_Rows from a 3D scene dataset_.
______
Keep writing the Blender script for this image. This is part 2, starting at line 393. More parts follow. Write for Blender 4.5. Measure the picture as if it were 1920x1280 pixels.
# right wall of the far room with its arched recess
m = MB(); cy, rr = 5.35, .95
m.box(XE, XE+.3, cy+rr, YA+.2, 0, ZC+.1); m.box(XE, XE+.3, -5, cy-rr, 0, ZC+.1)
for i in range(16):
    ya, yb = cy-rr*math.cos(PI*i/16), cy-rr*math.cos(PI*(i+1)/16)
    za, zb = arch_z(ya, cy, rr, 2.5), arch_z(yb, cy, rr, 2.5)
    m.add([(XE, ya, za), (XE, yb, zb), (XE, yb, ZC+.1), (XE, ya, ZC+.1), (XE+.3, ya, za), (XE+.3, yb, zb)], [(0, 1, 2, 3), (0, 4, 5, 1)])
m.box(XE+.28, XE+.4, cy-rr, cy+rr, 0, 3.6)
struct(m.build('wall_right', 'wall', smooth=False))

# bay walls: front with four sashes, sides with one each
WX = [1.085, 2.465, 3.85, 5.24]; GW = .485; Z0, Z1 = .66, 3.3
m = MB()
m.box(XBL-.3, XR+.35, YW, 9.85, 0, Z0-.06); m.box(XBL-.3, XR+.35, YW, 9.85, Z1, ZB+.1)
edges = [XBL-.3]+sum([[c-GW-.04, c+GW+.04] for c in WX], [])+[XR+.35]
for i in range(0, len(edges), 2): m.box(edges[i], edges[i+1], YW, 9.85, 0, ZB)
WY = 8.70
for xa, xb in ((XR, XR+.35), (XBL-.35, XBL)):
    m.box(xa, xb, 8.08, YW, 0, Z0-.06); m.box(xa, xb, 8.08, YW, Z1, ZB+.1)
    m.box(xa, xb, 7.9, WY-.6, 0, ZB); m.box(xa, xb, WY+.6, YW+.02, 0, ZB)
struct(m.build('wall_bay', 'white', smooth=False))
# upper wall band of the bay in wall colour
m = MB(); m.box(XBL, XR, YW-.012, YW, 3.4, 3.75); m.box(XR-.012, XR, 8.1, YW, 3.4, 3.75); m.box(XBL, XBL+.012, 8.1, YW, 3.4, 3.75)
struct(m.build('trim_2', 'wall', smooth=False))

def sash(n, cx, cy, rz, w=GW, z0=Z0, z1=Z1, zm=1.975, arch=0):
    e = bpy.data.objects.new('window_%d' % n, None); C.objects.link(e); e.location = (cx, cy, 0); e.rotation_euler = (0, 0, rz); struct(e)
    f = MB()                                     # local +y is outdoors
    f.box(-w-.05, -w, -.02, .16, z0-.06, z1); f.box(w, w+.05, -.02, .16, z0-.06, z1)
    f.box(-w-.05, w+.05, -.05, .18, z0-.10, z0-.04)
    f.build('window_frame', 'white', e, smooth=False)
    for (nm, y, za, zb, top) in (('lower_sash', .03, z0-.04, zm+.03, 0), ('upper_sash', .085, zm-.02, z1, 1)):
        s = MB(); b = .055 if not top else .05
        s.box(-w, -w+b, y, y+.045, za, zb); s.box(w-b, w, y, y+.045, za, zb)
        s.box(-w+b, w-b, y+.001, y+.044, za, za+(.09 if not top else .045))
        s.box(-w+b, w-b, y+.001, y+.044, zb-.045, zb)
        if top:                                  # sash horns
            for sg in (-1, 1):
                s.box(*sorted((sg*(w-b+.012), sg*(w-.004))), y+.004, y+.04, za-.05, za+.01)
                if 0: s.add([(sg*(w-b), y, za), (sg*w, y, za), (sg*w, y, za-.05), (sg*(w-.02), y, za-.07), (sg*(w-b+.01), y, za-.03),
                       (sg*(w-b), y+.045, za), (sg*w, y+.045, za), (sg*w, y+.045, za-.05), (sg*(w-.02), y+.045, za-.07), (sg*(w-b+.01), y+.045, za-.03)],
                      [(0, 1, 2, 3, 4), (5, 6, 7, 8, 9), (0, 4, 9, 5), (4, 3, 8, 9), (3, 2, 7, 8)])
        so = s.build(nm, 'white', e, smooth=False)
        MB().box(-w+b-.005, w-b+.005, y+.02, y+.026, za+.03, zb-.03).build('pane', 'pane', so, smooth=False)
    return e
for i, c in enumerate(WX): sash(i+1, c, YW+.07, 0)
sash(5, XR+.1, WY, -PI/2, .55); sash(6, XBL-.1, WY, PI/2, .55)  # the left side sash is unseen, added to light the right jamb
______
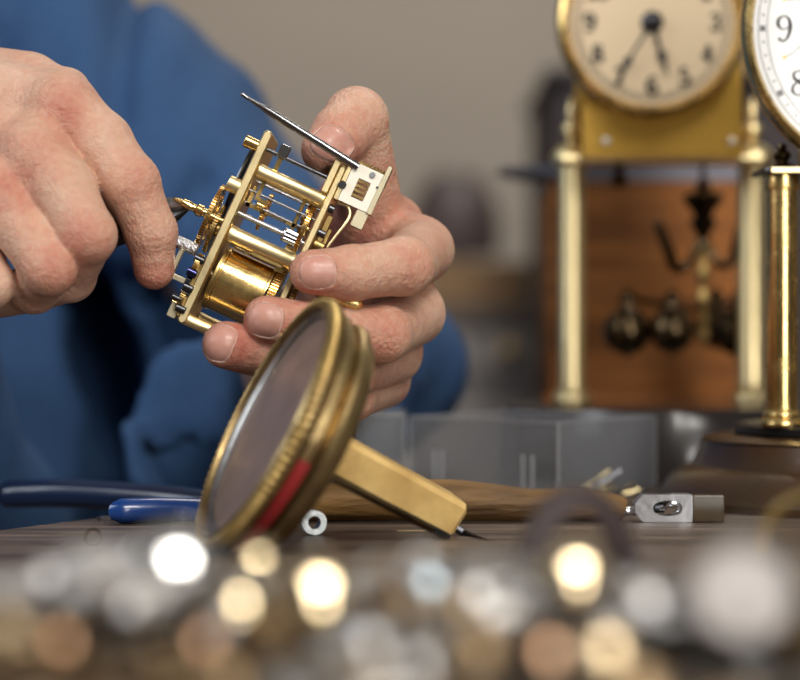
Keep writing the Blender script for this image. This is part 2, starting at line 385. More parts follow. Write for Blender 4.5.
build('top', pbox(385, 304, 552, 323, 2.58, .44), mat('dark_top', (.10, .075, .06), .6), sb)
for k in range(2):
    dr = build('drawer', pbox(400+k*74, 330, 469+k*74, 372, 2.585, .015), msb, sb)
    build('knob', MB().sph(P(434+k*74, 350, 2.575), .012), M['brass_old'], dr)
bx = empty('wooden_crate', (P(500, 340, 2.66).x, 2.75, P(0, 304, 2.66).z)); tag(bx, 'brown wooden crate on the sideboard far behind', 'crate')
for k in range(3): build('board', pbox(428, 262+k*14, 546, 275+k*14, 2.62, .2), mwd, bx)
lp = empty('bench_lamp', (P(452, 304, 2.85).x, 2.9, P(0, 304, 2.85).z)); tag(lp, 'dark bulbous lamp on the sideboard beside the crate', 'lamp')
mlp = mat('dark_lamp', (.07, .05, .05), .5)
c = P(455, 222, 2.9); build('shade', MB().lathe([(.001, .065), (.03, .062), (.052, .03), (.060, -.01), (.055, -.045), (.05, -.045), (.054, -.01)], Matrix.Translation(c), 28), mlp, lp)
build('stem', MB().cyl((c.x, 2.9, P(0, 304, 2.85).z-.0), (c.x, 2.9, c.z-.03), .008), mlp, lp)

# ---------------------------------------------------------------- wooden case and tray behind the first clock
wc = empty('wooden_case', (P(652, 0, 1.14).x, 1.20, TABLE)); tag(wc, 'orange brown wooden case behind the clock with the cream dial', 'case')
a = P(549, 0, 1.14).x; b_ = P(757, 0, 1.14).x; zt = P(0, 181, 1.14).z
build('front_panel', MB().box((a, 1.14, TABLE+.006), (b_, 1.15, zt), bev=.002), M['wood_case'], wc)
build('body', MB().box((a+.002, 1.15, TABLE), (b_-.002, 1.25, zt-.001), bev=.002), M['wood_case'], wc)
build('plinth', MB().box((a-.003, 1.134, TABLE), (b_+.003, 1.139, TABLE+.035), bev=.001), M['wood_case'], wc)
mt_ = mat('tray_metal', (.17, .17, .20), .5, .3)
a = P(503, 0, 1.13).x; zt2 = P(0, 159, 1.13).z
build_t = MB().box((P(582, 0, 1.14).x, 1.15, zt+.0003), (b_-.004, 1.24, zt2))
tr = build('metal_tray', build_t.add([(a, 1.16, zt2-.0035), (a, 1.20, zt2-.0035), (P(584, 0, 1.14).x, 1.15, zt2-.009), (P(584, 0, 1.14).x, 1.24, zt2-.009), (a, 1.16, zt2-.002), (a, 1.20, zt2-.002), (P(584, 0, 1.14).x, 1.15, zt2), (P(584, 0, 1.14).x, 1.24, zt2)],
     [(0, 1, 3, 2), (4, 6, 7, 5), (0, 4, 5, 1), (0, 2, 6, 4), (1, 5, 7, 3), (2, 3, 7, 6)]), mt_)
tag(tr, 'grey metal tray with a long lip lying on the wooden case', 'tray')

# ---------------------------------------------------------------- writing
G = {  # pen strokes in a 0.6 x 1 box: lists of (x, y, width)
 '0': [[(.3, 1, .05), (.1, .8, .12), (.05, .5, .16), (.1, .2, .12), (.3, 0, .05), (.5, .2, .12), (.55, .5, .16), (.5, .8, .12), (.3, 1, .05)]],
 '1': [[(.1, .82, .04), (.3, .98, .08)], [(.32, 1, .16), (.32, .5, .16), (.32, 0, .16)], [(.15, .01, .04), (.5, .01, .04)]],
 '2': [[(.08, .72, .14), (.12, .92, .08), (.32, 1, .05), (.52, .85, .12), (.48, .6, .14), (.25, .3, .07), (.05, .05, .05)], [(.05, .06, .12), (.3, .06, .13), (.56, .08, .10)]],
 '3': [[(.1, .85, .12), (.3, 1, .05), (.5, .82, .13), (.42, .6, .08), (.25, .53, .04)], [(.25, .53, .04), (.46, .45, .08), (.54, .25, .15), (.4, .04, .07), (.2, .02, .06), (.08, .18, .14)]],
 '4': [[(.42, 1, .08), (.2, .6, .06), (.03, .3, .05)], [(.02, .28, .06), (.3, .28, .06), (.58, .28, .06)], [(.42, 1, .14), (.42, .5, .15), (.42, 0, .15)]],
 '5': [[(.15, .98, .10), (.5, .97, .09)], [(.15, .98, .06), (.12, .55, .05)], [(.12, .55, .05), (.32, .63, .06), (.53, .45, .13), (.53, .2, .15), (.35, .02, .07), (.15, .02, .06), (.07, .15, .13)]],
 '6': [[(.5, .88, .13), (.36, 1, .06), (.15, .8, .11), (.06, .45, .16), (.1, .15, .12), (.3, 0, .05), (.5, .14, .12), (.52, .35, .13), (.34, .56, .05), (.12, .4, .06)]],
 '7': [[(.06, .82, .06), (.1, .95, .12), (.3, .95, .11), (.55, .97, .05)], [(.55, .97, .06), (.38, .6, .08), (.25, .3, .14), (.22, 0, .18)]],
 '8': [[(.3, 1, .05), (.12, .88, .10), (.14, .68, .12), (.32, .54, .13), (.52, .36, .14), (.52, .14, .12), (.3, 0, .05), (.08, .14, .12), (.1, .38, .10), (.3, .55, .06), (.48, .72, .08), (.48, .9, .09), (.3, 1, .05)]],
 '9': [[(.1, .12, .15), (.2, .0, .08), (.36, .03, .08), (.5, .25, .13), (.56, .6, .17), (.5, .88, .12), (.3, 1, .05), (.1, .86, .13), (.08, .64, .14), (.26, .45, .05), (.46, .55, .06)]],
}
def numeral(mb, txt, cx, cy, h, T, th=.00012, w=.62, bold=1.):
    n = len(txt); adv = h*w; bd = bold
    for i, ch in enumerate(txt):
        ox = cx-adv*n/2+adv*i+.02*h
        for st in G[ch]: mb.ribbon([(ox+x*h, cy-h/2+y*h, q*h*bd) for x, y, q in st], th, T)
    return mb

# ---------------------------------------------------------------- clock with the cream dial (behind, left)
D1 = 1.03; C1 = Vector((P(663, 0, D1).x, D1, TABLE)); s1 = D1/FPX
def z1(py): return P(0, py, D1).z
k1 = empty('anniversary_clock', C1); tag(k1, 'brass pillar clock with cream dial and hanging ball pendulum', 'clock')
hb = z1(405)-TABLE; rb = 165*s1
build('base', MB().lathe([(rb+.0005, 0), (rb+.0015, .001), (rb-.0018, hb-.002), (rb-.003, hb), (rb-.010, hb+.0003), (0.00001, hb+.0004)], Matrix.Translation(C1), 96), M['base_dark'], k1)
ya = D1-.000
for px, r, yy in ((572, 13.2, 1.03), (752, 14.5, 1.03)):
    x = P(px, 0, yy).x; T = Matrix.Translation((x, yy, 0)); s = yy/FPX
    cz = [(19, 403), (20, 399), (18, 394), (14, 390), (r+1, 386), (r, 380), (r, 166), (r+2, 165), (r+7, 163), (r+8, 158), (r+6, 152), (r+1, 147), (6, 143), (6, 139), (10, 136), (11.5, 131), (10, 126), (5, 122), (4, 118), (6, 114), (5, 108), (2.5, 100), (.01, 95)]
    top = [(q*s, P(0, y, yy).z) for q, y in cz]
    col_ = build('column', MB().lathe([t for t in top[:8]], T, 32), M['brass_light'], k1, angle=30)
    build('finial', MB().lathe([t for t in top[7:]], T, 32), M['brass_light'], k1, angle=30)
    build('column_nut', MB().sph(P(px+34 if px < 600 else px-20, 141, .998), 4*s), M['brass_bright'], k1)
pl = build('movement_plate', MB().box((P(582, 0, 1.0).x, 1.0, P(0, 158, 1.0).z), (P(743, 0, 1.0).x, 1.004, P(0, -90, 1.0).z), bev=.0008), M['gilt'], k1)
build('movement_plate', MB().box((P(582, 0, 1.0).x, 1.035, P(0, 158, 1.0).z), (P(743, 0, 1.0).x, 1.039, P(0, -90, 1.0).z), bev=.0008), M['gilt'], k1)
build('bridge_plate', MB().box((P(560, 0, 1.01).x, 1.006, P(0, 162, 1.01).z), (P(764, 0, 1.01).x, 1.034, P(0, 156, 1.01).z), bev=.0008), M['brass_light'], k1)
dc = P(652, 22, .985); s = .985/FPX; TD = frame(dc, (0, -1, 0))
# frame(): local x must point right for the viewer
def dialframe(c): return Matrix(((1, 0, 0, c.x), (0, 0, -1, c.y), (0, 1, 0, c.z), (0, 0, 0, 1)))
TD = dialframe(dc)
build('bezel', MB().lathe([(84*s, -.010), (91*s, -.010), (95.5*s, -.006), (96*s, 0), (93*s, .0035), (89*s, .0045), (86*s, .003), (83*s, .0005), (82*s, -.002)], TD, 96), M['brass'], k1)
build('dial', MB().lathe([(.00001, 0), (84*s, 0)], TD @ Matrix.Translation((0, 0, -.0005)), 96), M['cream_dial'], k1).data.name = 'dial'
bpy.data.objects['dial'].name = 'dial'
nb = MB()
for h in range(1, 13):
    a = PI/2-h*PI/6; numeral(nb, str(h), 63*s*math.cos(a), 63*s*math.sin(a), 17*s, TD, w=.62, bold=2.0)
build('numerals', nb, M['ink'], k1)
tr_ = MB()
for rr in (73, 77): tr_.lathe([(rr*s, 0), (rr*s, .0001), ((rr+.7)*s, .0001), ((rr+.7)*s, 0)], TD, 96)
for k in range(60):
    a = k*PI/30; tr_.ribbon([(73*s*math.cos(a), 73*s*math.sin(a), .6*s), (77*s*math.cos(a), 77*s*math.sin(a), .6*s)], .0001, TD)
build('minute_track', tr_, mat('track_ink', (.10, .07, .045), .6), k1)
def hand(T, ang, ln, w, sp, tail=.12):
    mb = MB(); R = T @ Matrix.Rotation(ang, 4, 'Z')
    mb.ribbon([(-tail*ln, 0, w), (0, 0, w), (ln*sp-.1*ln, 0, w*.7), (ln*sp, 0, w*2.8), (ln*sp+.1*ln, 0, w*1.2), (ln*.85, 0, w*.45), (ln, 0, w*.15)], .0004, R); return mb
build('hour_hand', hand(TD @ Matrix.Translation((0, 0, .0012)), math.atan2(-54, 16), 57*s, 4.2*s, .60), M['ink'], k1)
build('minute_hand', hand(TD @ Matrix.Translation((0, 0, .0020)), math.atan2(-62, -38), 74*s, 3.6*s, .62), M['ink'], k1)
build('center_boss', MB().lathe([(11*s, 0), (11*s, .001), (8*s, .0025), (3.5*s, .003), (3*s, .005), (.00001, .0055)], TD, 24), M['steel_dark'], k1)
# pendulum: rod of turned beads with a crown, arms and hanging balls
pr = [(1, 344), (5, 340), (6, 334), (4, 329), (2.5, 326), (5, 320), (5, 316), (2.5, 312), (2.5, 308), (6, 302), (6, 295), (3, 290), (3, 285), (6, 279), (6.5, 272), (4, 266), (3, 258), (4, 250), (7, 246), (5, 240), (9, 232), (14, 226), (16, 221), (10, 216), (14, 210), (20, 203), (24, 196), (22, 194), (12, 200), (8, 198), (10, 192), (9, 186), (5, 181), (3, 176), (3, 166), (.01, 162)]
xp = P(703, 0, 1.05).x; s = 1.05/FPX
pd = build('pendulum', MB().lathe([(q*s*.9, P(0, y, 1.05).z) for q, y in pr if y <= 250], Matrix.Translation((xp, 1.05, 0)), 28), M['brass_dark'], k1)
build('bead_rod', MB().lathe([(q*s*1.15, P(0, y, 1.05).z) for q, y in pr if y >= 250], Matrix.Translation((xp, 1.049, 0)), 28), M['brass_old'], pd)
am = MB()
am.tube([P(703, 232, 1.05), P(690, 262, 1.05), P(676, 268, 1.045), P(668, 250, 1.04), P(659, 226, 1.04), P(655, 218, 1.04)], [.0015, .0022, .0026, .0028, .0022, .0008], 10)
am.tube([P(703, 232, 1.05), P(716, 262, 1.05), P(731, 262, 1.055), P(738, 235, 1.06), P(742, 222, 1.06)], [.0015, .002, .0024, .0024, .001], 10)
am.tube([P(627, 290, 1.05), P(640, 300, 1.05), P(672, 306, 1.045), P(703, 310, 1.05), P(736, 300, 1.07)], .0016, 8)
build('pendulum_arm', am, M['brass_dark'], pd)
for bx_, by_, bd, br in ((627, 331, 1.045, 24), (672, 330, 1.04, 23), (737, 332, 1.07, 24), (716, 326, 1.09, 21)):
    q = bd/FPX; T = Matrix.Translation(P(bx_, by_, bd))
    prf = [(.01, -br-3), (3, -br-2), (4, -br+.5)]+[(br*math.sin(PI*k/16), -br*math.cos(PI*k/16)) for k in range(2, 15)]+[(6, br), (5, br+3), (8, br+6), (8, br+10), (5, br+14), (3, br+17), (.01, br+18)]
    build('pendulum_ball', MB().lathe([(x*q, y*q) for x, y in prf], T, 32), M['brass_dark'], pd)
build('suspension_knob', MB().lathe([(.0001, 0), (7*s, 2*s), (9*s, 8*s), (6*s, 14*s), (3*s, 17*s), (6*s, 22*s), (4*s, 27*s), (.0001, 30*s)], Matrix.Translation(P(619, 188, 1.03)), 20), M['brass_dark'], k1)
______
_Set task_. Show every line above in which the word "part" occurs.

_Reply_.
Keep writing the Blender script for this image. This is part 2, starting at line 393. More parts follow. Write for Blender 4.5. Measure the picture as if it were 1920x1280 pixels.
Keep writing the Blender script for this image. This is part 2, starting at line 385. More parts follow. Write for Blender 4.5.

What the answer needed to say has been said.